═════ Information provided

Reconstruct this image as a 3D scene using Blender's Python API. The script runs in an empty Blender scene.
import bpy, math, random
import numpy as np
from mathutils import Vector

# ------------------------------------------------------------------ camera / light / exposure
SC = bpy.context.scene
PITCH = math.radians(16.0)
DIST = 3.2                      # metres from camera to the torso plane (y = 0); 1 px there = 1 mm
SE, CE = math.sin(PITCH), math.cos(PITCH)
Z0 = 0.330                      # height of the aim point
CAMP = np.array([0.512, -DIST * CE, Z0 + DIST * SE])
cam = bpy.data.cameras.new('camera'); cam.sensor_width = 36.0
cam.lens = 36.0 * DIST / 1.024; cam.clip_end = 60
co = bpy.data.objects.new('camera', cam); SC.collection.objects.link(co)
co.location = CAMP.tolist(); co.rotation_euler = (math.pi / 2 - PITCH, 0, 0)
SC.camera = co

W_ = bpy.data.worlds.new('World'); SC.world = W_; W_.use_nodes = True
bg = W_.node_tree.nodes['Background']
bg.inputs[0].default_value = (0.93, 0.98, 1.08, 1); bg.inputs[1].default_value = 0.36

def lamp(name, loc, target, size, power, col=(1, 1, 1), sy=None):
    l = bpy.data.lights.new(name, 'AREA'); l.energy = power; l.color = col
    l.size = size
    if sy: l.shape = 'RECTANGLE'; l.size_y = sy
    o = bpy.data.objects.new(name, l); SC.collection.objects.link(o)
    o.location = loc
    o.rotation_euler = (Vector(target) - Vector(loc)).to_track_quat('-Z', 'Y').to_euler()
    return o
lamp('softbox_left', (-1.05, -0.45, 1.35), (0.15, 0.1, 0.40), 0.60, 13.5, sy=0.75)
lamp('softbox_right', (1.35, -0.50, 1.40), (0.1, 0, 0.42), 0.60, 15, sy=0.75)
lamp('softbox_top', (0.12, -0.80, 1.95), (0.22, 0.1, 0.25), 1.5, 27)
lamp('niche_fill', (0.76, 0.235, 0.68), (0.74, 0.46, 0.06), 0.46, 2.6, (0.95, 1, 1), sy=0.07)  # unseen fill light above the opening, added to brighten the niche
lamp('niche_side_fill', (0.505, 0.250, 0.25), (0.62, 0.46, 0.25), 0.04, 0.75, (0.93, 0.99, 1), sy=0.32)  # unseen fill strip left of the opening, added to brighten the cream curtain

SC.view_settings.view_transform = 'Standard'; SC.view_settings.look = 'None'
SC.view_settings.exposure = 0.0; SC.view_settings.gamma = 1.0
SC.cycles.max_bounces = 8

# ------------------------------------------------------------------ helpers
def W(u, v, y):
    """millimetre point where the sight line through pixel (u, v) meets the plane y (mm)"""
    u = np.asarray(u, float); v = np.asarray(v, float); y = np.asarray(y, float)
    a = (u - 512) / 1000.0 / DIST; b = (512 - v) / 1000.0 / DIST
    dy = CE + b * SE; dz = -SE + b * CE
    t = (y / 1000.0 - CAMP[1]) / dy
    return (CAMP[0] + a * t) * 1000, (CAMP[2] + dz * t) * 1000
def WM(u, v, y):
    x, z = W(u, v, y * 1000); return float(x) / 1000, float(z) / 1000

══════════

Return nothing but the lines from the start of the listing above through the line containing "bg.inputs[0].default_value = (0.93, 0.98, 1.08, 1);", exactly as given.

Reconstruct this image as a 3D scene using Blender's Python API. The script runs in an empty Blender scene.
import bpy, math, random
import numpy as np
from mathutils import Vector

# ------------------------------------------------------------------ camera / light / exposure
SC = bpy.context.scene
PITCH = math.radians(16.0)
DIST = 3.2                      # metres from camera to the torso plane (y = 0); 1 px there = 1 mm
SE, CE = math.sin(PITCH), math.cos(PITCH)
Z0 = 0.330                      # height of the aim point
CAMP = np.array([0.512, -DIST * CE, Z0 + DIST * SE])
cam = bpy.data.cameras.new('camera'); cam.sensor_width = 36.0
cam.lens = 36.0 * DIST / 1.024; cam.clip_end = 60
co = bpy.data.objects.new('camera', cam); SC.collection.objects.link(co)
co.location = CAMP.tolist(); co.rotation_euler = (math.pi / 2 - PITCH, 0, 0)
SC.camera = co

W_ = bpy.data.worlds.new('World'); SC.world = W_; W_.use_nodes = True
bg = W_.node_tree.nodes['Background']
bg.inputs[0].default_value = (0.93, 0.98, 1.08, 1); bg.inputs[1].default_value = 0.36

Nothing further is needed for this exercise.